Big banks slash expectations for South Africa

 ·7 Apr 2025

Economists from South Africa’s top banks have downgraded their GDP growth estimates for 2025, with increased domestic taxes and high tariffs from the United States hurting the nation.

South Africa has faced a week for the history books, with US President Donald Trump implementing a 30% ‘reciprocal’ tariff on South Africa, claiming that South Africa places a 60% tariff on US goods.

The US President’s tariff is based on the United States’ trade imbalance with South Africa, not the tariffs that South Africa imposes on US goods, which are roughly 7.5%.

Moreover, the tariffs mean that the African Growth and Opportunity Act (AGOA)—which gives South Africa duty-free access to the American market—is dead in the water,

The USA is one of South Africa’s largest trading partners, and the new tariffs are set to impact the economy severely.

Locally, tensions within the Government of National Unity (GNU) have also increased, with the DA and FF Plus rejecting the 2025 Budget, which included a one percentage point increase in VAT.

The DA’s refusal to support the Budget has cast doubt on its continued involvement in the GNU.

The DA’s business-friendly approach has been seen as a positive by markets, and a scuppering of the alliance would likely have an adverse effect on sentiment and investment.

Moreover, the increase in VAT and personal income tax bracket creep are expected to add further strain on already cash-strapped households, even if National Treasury is supposedly looking at alternatives.

These local and domestic developments do not bode well for South Africa, which had just looked set to exit a period of economic malaise.

South Africa’s GDP only grew by 0.7% in 2023 and 2024.

The numbers are lacklustre at best and do not keep up with population growth of 1.5%. In real terms, South Africans are getting poorer per capita.

However, that South Africa experiences growth at all is something of a miracle, given the intense levels of load shedding in 2023 and the election uncertainty in 2024.

Prospects for 2025 started out well, with many economists and analysts seeing growth between 1.5% and 2.0% and the Presidency chasing growth of over 3% based on the government’s reforms.

National Treasury sees growth of 1.9%, which should be enough to ensure that South Africa’s population get ‘richer.’

However, following the week of hard knocks, these targets are now seen as over-optimistic and unrealistic, with major banks slashing their forecasts.

FNB: 1.6% (-0.1pt)

FNB’s economists have adjusted their macroeconomic projections to include the anticipated impact of the proposed VAT increase, fiscal drag and the expected decline in consumer confidence.

They have also assessed the implications of the ongoing United States (US) trade policy recalibration and the potential exclusion from the African Growth and Opportunity Act (AGOA).

Looking at local politics, the group does not foresee changes in the political landscape that would alter its baseline view on economic reforms.

That said, the situation remains complex, and the probability of an accelerated reform scenario is low.

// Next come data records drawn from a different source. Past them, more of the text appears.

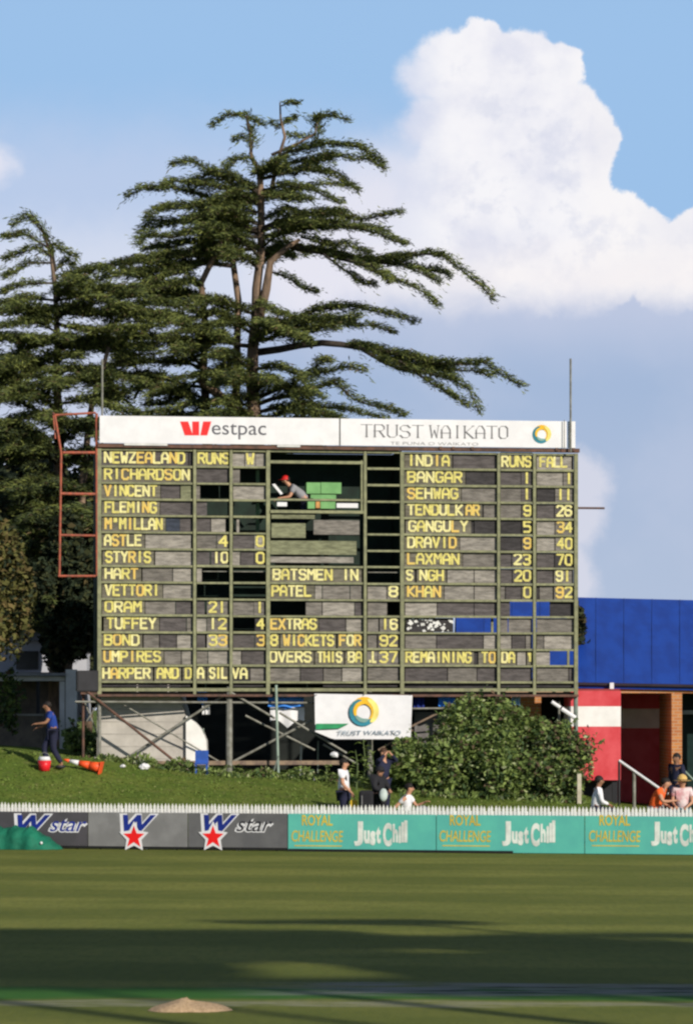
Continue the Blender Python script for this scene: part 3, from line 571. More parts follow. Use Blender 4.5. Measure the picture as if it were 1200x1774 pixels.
# cabin behind the plates
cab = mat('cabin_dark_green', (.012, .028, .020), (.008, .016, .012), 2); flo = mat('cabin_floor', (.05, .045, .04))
xl, xr = bx(173), bx(694)
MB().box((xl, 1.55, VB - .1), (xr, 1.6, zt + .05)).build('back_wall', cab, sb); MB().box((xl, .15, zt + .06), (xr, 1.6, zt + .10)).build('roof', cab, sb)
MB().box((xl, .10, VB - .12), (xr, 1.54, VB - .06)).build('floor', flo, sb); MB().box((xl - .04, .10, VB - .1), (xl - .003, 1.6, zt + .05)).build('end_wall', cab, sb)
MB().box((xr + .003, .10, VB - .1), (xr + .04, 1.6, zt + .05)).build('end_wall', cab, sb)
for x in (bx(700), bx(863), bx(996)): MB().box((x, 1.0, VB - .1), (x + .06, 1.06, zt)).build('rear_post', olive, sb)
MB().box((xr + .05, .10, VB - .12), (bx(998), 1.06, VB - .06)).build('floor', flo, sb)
wd = mat('poster_white', (.7, .7, .68)); 
m = MB(); rg = random.Random(12)
x0, x1 = bx(704), bx(786); z0, z1 = vr(11) + .03, vr(10) - .03; nn = 15
for i in range(34):
    cx_ = x0 + (x1 - x0) * rg.random() ** .7; cz_ = z0 + (z1 - z0) * rg.random(); rr_ = rg.uniform(.03, .09); an = rg.uniform(0, 6.28)
    pl = [(min(x1, max(x0, cx_ + rr_ * math.cos(an + k * 1.57) * rg.uniform(.4, 1.2))), min(z1, max(z0, cz_ + rr_ * .8 * math.sin(an + k * 1.57) * rg.uniform(.5, 1.2)))) for k in range(4)]
    m.prism(pl, .097 - i * .0006, .099)
o = MB().box((x0, .10, z0), (x1, .12, z1)).build('spare_sheet', PM['k'], sb); tag(m.build('markings', wd, o), kind='stuff')
# name panels across the top
def sign(px0, px1, label=None):
    o = MB().box((bx(px0, -.15), -.17, VB + 6.41), (bx(px1, -.15), -.13, VB + 7.115)).build('sign_panel', wht, sb)
    return o
def bt_(text, px0, px1, py0, py1, m, parent, **k):
    y = -.178; x0, z1 = bp(px0, py0, y); x1, _ = bp(px1, py0, y); z0 = bp((px0 + px1) / 2, py1, y)[1]
    return font_text(text, x0, x1, z0, z1, y, .004, m, parent, **k)
s1 = sign(172.5, 587); s2 = sign(589.5, 981); s3 = sign(983, 996); dgrey = mat('print_grey', (.13, .13, .15)); lgrey = mat('print_light_grey', (.30, .30, .31))
MB().box((bx(587.2, -.15), -.165, VB + 6.41), (bx(589.3, -.15), -.135, VB + 7.10)).build('joint_strip', mat('strip_dark', (.08, .08, .08)), sb)
y = -.178
def q4(pts, m, parent, name, y=-.178):
    v = [bp(a, b, y) for a, b in pts]; return MB().prism(v[::-1], y, y + .006).build(name, m, parent)
q4([(312, 730), (326, 730), (334, 754), (320, 754)], red_l, s1, 'logo_bar'); q4([(333, 730), (345, 730), (345, 754), (333.5, 754)], red_l, s1, 'logo_bar'); q4([(352, 730), (366, 730), (359, 754), (347, 754)], red_l, s1, 'logo_bar')
bt_('estpac', 367, 461, 733, 761, dgrey, s1, bold=.0)
m = MB(); a = bp(627, 737, y); b = bp(880, 760, y)
for t_, p0_, p1_ in (('TRUST', 627, 733), ('WAIKATO', 745, 880)):
    strokes(m, t_, bp(p0_, 737, y)[0], bp(p1_, 737, y)[0], bp(750, 758, y)[1], bp(750, 737, y)[1], y, rng, w=.036, pick=0, serif=True, thin=.014)
m.build('lettering', mat('print_serif_grey', (.2, .2, .21)), s2)
bt_('TE PUNA O WAIKATO', 676, 828, 765, 771, lgrey, s2, bold=-.01)
def swirl(cx, cz, R, y, parent, big=False):
    ya = mat('swirl_gold', (.80, .48, .03), (.7, .40, .02)); yb = mat('swirl_yellow', (.85, .72, .20)); tb = mat('swirl_teal', (.03, .22, .30), (.03, .16, .20)); tg = mat('swirl_sage', (.22, .38, .34))
    def arc(a0, a1, r_in, r_out, m, yy, name='swirl_arc'):
        n = 14; out = []; inn = []
        for i in range(n + 1):
            q = i / n; a = math.radians(a0 + (a1 - a0) * q); tp = math.sin(math.pi * min(1, q * 1.0)) ** .35 if 0 < q < 1 else .05
            mid = (r_in + r_out) / 2; hw = (r_out - r_in) / 2 * tp
            out.append((cx + (mid + hw) * math.cos(a), cz + (mid + hw) * math.sin(a))); inn.append((cx + (mid - hw) * math.cos(a), cz + (mid - hw) * math.sin(a)))
        MBo = MB()
        for i in range(n): MBo.prism([inn[i], inn[i + 1], out[i + 1], out[i]] if a1 < a0 else [inn[i], out[i], out[i + 1], inn[i + 1]], yy, yy + .004)
        MBo.build(name, m, parent)
    arc(-75, 190, R * .48, R * .98, ya, y); arc(100, 330, R * .55, R * .98, tb, y - .006); arc(-60, 75, R * .62, R * 1.0, yb, y - .012); arc(60, 215, R * .46, R * .72, ya, y - .018); arc(205, 300, R * .45, R * .72, tg, y - .024)
c = bp(938, 752, y); swirl(c[0], c[1], .255, y, s2)
for px in (760, 782, 815, 961, 990): MB().box((bx(px, -.1), -.16, VB + 6.33), (bx(px + 5, -.1), -.10, VB + 6.41)).build('sign_bracket', rustb, sb)
for a_, b_ in ((215, 290), (480, 520)): MB().box((bx(a_, -.15), -.16, VB + 6.352), (bx(b_, -.15), -.14, VB + 6.405)).build('paper_strip', wd, sb)
# lightning poles and the side rod
MB().tube([(bx(177, .1), .1, VB + 6.3), (bx(177, .1), .1, bp(177, 622, .1)[1])], .028).build('pole', steel, sb)
MB().tube([(bx(988, -.25), -.25, VB + 6.3), (bx(988, -.25), -.25, bp(988, 621, -.25)[1])], .028).build('pole', steel, sb)
MB().tube([(bx(977, -.25), -.25, VB + 6.36), (bx(977, -.25), -.25, VB + 7.14)], .012).build('pole', steel, sb)
z = bp(1000, 880)[1]; MB().tube([(XC[997] + .05, .02, z), (bx(1047), .02, z)], .028).build('side_rod', rustb, sb)
# rust-red ladder cage on the left side
cage = MB().tube([(*[bp(167, 716)[0]], -.02, bp(167, 716)[1]), (bx(168), -.02, bp(168, 998)[1])], .035).build('ladder_cage', rust, sb)
def cb(p, q_, r_=.03, y0=0.0, y1=0.0, m=rust, name='cage_bar', par=None):
    a = bp(*p, y0); b = bp(*q_, y1); return MB().tube([(a[0], y0, a[1]), (b[0], y1, b[1])], r_, 7).build(name, m, par or cage)
cb((95, 719), (166, 715)); cb((95, 719), (106, 784)); cb((106, 784), (103, 998)); cb((109, 784), (166, 784), .036); cb((104, 855), (166, 856), .036); cb((103, 927), (166, 928)); cb((101, 998), (166, 998))
cb((92, 716), (96, 760), .02, .8, .8); cb((92, 716), (95, 719), .03, .8, 0)
# foot of the frame: legs, tubes, braces, beam
def st(p, q_, r_, m=steel, name='brace', y0=0.0, y1=None):
    y1 = y0 if y1 is None else y1; a = bp(*p, y0); b = bp(*q_, y1); return MB().tube([(a[0], y0, a[1]), (b[0], y1, b[1])], r_, 8).build(name, m, sb)
st((172, 1190), (172, 1330), .05, steel, 'leg', .05); st((397, 1190), (397, 1360), .085, steel, 'leg', .05); st((997, 1190), (997, 1385), .06, steelg, 'leg', .05)
st((640, 1190), (640, 1372), .06, steel, 'leg', .3); st((785, 1190), (785, 1380), .05, steel, 'leg', .4); st((968, 1215), (968, 1385), .03, steel, 'leg', .2)
for px in (397, 640, 997): st((px + 3, 1190), (px + 3, 1372), .04, steel, 'leg', 1.5)
st((144, 1195), (144, 1335), .035, rustb, 'leg', .2)
st((148, 1196), (335, 1345), .035, rustb, 'brace', -.05); st((207, 1322), (395, 1200), .032, steel, 'brace', .12); st((215, 1222), (388, 1325), .022, steel, 'brace', .3)
st((400, 1200), (476, 1245), .03, steel, 'brace', -.04); st((400, 1322), (540, 1248), .032, steel, 'brace', .12); st((425, 1240), (545, 1300), .028, steel, 'brace', .3); st((484, 1235), (600, 1305), .03, steel, 'brace', -.06)
st((560, 1290), (620, 1325), .028, steel, 'brace', .1); st((655, 1300), (715, 1265), .028, timber, 'brace', .1); st((690, 1270), (760, 1235), .028, timber, 'brace', .2)
st((130, 1216), (545, 1218), .028, steel, 'cross_tube', .02); st((700, 1228), (830, 1227), .026, steel, 'cross_tube', .02)
st((150, 1250), (172, 1215), .02, steel, 'brace', .15); st((146, 1215), (168, 1270), .02, steel, 'brace', .25)
st((955, 1216), (970, 1226), .05, wht, 'white_pipe', -.1); st((972, 1228), (996, 1244), .06, wht, 'white_pipe', -.1)
a = bp(262, 1322, .1); b = bp(600, 1323, .1); MB().box((a[0], .07, a[1] - .06), (b[0], .16, a[1] + .05)).build('sole_beam', timber, sb)
st((522, 1292), (520, 1345), .03, mat('pale_post', (.5, .5, .47)), 'prop', 1.2); st((551, 1284), (550, 1345), .022, steelg, 'prop', .9); st((352, 1262), (350, 1340), .025, steelg, 'prop', .5); st((478, 1187), (482, 1345), .035, mat('pale_green_pole', (.28, .36, .30)), 'prop', -.25, -.35); st((482, 1310), (470, 1350), .02, steelg, 'prop', -.35)
for px in (172, 397, 640, 785, 997):
    x = bx(px, .05); zz = ground(L0.x + x * SE.x, L0.y + x * SE.y) - L0.z; MB().box((x - .14, -.1, zz - .05), (x + .14, .2, zz + .06)).build('footing', mat('concrete', (.30, .28, .25), (.2, .19, .17), 4, .9), sb)
# black loudspeaker on the frame's left end
t = empty('loudspeaker', L0, 'black boxy loudspeaker fixed at the lower left end of the scoreboard', 'loudspeaker', rz=sang)
a = bp(133, 1198, .0); b = bp(170, 1162, .0); MB().box((a[0], -.1, a[1]), (b[0], .35, b[1])).build('cabinet', mat('black_case', (.015, .015, .018), rough=.6), t)
MB().box((a[0] + .03, -.112, a[1] + .03), (b[0] - .03, -.102, b[1] - .03)).build('grille', mat('black_grille', (.03, .03, .035), rough=.7), t)
MB().box((a[0] + .1, -.05, a[1] - .08), (b[0] + .1, .05, a[1] - .003)).build('bracket', rustb, t)
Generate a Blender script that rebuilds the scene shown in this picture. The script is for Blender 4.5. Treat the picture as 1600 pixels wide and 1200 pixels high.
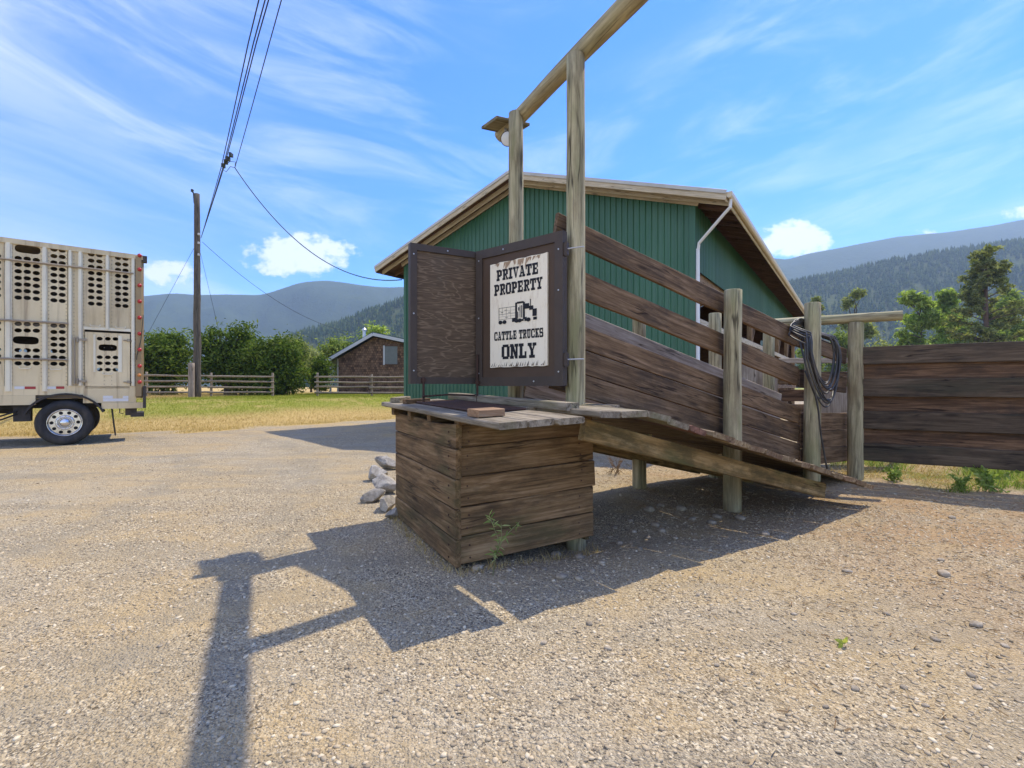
import bpy, bmesh, math, random
import numpy as np
from mathutils import Vector, Matrix, Euler, noise
R = math.radians
scene = bpy.context.scene
for o in list(bpy.data.objects): bpy.data.objects.remove(o)

# ------------------------------------------------------------------ camera, sky, sun, exposure
FPX, EYE, HOR = 760.0, 1.30, 604.0          # focal length in photo pixels, eye height, horizon row
cam = bpy.data.cameras.new('camera'); camo = bpy.data.objects.new('camera', cam)
scene.collection.objects.link(camo); scene.camera = camo
camo.location = (0, 0, EYE); camo.rotation_euler = (R(90), 0, 0)
cam.sensor_width = 36.0; cam.lens = 36.0 * FPX / 1600.0
cam.shift_y = (HOR - 600.0) / 1600.0
cam.clip_start = 0.05; cam.clip_end = 12000

SUN_H = Vector((0.725, 0.69, 0)).normalized(); SUN_EL = R(57.0)
sun_dir = Vector((SUN_H.x * math.cos(SUN_EL), SUN_H.y * math.cos(SUN_EL), math.sin(SUN_EL)))
sl = bpy.data.lights.new('sun', 'SUN'); sl.energy = 2.65; sl.angle = R(0.53); sl.color = (1.0, 0.91, 0.74)
so = bpy.data.objects.new('sun', sl); scene.collection.objects.link(so)
so.rotation_euler = sun_dir.to_track_quat('Z', 'Y').to_euler(); so.location = (20, 20, 40)

scene.view_settings.view_transform = 'Standard'; scene.view_settings.look = 'None'
scene.view_settings.gamma = 1.0; scene.view_settings.use_curve_mapping = False
scene.view_settings.exposure = 1.25
scene.render.engine = 'CYCLES'
scene.cycles.use_denoising = True
scene.cycles.max_bounces = 6; scene.cycles.diffuse_bounces = 3; scene.cycles.glossy_bounces = 2
scene.cycles.transmission_bounces = 3; scene.cycles.transparent_max_bounces = 6; scene.cycles.volume_bounces = 0
scene.cycles.caustics_reflective = False; scene.cycles.caustics_refractive = False
scene.cycles.sample_clamp_indirect = 6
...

Despite remaining cautiously optimistic about the economy’s recovery, FNB’s economists have revised their real GDP growth projections slightly downward.

“This reflects a weaker external environment, increased household tax burdens, and subdued consumer sentiment,” said FNB.

“The anticipated rebound in fixed investment, following a 3.7% contraction last year, is expected to be constrained by continued policy uncertainty.”

Real GDP growth has thus been revised down by 0.1ppt, with projected growth now at 1.6% for 2025, 1.7% for 2026 and 2.0% for 2027.

Bank of America: 1.4% (-0.2pts)

Bank of America has downgraded its GDP growth forecast for 2025 from 1.6% to 1.4%, a forecast worse than FNB’s.

Bank of America is the second-largest bank in the world. It operates in South Africa, but mainly offers research and customer support services instead of a retail bank offering.

Bank of America’s Chief Africa Economist, Tatonga Rusike, said that the drop is due to slower-than-expected economic reforms, slow global growth and global uncertainty.

Rusike said South Africa’s growth prospects are at risk due to the uncertainty surrounding the GNU after the DA refused to back the ANC’s 2025 Budget.

Although the DA could exit the GNU, Rusike said that this would not result in a complete breakdown of the GNU, with smaller parties joining the GNU and acting as kingmakers.

Nevertheless, Rusike said GDP growth is on an upward trend following two years of sub-1% growth. Growth is seen at more than 1.5% over the medium term.

Investec: 1.3% (-0.5pts)

Investec have also lowered its GDP expectation for South Africa from 1.8% to 1.3%, the worst of all three banks and based on the escalation of a global trade war and the loss of AGOA.

Investec Chief Economist Annabel Bishop said that the 30% tariff introduced on South Africa by the US and the expected loss of AGOA benefits will severely impact South Africa’s vehicle and agriculture exports.

Bishop said that the uneven tariff impositions will mean that the demand for South African goods will be lost.

Bishop said that the recent political tensions over the Budget and the stability of the GNU have negatively affected the rand.

However, Bishop believes that the DA is likely to continue to wish to remain in South Africa’s coalition government.